You're right, I hadn't considered how much soldering I'd need to do. I have no interest in hand assembling boards though.

That being the case, I'd like to make a new proposal: A 2mm Teensy with headers already in place, like the Xbee.

A 2mm Teensy with headers could be soldered directly to the board if one chose, or one could design their board to have sockets so once they have them assembled they could just pop the Teensy into place. A breadboard adapter with sockets would also be easy enough to produce, so you go straight from breadboard to the final product.

 

[scswift]

Also, I'd like to mention that part of the reason I don't want to integrate the Teensy into my own design, besides the cost, is the complexity. It would take me a month to design a PCB for the Teensy. And Paul hasn't provided a BOM or even specified values for certain components like the ferrite beads. I don't even know what the function of the ferrite beads is, let alone how to determine what part I should use. I know they filter noise, but I don't know what the source of the noise they're supposed to be filtering is. Paul said in another thread that he thinks they're 600ohm at 100mhz. Maybe they're not intended to filter noise getting to the microcontrolelr, but to filter noise coming from it instead? I don't know.
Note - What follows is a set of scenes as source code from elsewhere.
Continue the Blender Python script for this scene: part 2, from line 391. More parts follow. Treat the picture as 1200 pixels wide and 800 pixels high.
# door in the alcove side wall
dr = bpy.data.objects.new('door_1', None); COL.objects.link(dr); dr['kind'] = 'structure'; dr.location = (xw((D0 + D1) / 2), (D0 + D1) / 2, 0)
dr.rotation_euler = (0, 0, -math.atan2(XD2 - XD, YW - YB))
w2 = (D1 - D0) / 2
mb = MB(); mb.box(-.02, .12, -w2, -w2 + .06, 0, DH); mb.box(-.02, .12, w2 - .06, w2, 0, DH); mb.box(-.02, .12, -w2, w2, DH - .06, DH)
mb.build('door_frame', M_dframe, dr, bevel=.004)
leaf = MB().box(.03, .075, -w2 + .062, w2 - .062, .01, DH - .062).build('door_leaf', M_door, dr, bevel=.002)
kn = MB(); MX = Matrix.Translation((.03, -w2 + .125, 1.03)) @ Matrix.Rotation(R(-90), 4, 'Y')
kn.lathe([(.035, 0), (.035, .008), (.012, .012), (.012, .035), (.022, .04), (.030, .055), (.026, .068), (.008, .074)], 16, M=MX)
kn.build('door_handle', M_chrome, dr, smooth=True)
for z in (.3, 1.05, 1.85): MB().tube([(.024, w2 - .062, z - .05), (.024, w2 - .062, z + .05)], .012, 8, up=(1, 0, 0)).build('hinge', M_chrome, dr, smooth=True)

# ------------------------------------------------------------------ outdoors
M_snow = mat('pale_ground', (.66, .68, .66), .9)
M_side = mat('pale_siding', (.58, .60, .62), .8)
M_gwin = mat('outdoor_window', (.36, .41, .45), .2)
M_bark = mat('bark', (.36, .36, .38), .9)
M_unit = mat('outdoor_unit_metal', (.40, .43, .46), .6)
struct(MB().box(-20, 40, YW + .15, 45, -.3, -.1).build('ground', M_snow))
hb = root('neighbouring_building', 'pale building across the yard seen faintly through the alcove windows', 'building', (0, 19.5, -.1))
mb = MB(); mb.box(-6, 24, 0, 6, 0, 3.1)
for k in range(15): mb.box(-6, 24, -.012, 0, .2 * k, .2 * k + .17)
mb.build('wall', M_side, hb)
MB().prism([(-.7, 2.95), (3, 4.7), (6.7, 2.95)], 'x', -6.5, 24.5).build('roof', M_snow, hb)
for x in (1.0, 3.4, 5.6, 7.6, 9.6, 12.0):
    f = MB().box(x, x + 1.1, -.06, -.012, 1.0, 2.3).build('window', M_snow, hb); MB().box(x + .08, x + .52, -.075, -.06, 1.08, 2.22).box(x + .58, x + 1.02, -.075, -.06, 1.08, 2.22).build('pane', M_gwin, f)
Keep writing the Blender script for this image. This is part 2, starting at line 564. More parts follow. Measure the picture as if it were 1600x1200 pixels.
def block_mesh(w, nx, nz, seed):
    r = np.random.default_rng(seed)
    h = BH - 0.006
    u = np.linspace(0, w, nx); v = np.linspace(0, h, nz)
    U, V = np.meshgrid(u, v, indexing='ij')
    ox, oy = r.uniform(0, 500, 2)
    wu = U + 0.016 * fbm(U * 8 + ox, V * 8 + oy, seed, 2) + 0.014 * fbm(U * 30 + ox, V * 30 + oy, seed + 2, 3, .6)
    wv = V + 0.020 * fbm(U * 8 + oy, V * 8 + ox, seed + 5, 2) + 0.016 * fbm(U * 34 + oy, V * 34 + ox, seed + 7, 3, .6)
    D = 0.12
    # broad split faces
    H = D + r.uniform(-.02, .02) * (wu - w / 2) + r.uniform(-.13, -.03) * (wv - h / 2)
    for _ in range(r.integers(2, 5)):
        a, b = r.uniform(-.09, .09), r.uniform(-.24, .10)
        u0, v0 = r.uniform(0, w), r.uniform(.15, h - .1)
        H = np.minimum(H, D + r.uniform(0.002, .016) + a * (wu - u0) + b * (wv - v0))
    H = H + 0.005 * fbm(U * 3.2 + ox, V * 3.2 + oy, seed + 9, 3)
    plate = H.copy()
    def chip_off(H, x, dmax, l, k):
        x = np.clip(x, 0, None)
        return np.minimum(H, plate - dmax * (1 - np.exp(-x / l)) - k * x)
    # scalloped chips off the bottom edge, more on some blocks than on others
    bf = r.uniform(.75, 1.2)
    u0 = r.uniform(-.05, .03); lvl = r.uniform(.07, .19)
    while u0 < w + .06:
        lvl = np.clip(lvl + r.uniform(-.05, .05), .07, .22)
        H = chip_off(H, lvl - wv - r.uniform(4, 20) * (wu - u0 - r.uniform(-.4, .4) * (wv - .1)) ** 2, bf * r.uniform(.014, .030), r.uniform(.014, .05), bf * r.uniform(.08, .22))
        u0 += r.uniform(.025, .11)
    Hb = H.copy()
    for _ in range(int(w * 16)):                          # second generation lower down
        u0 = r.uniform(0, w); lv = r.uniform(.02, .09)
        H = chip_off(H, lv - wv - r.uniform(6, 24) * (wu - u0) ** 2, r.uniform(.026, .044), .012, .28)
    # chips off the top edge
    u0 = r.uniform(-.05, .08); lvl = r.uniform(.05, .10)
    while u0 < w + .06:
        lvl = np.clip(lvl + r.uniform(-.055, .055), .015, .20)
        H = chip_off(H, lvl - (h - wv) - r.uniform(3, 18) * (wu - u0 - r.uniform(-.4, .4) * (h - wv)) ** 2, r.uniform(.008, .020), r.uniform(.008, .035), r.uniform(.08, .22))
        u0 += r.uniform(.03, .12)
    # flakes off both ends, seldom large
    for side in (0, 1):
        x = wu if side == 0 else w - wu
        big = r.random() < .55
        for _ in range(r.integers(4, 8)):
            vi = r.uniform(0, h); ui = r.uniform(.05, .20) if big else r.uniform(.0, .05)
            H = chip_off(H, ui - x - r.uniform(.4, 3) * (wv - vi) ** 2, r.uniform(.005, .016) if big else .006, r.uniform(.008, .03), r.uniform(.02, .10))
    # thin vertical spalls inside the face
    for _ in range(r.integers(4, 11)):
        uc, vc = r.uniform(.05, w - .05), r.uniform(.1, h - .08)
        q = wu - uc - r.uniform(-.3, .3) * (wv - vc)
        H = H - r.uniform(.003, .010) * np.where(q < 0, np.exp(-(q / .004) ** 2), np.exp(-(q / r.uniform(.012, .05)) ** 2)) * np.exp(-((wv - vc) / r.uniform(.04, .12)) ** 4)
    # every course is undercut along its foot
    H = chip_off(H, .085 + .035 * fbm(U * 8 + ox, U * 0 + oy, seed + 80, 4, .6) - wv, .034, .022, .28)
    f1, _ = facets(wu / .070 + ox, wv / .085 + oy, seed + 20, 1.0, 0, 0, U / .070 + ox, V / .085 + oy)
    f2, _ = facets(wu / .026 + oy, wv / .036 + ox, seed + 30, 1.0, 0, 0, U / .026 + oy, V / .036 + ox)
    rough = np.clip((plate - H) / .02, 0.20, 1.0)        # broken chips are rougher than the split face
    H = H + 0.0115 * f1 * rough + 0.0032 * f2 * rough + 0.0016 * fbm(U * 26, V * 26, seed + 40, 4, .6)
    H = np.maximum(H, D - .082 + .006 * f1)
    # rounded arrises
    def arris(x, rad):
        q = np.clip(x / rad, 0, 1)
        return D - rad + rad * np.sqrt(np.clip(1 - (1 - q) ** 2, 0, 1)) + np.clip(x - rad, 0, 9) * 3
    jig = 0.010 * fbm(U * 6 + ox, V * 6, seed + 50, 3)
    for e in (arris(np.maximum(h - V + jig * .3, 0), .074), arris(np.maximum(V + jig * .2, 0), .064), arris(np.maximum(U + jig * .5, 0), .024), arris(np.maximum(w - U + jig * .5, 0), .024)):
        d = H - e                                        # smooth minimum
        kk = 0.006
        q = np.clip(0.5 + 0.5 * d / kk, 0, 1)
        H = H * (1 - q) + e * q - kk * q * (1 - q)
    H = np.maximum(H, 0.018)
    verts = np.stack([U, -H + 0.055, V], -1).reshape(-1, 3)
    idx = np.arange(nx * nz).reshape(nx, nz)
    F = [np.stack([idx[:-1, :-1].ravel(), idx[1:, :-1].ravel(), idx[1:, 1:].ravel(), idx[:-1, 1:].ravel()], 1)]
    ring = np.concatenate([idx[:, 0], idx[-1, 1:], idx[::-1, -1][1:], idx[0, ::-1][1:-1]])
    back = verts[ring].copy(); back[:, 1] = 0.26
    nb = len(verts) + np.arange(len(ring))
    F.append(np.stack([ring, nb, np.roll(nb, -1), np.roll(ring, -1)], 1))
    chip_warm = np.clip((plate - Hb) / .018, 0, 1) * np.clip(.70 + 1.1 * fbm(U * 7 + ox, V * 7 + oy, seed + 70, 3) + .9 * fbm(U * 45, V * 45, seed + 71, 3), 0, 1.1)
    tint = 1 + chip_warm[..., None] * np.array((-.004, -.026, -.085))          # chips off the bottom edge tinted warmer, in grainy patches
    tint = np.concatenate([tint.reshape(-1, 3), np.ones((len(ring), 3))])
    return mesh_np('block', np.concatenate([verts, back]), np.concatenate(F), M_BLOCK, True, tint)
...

I've only been designing circuits since 2008, all self-taught, and I still have a lot to learn. So by integrating the Teensy wholesale into my own design, I greatly reduce the chances of my screwing something up.

[edit]
Well actually looking back at the post I see he does mention that if you don't need high resolution from the A/D, you could probably just eliminate the inductors completely. I'm not sure what constitutes "high resolution" though. If one were using it as a line in from an electret mic preamp, ie, at audio frequencies, would it matter then? No idea.
[/edit]

 

[scswift]

Anyway I understand if Paul doesn't think it makes financial sense to offer such a board. I just wanted to put the idea out there. I think there would be a market for it.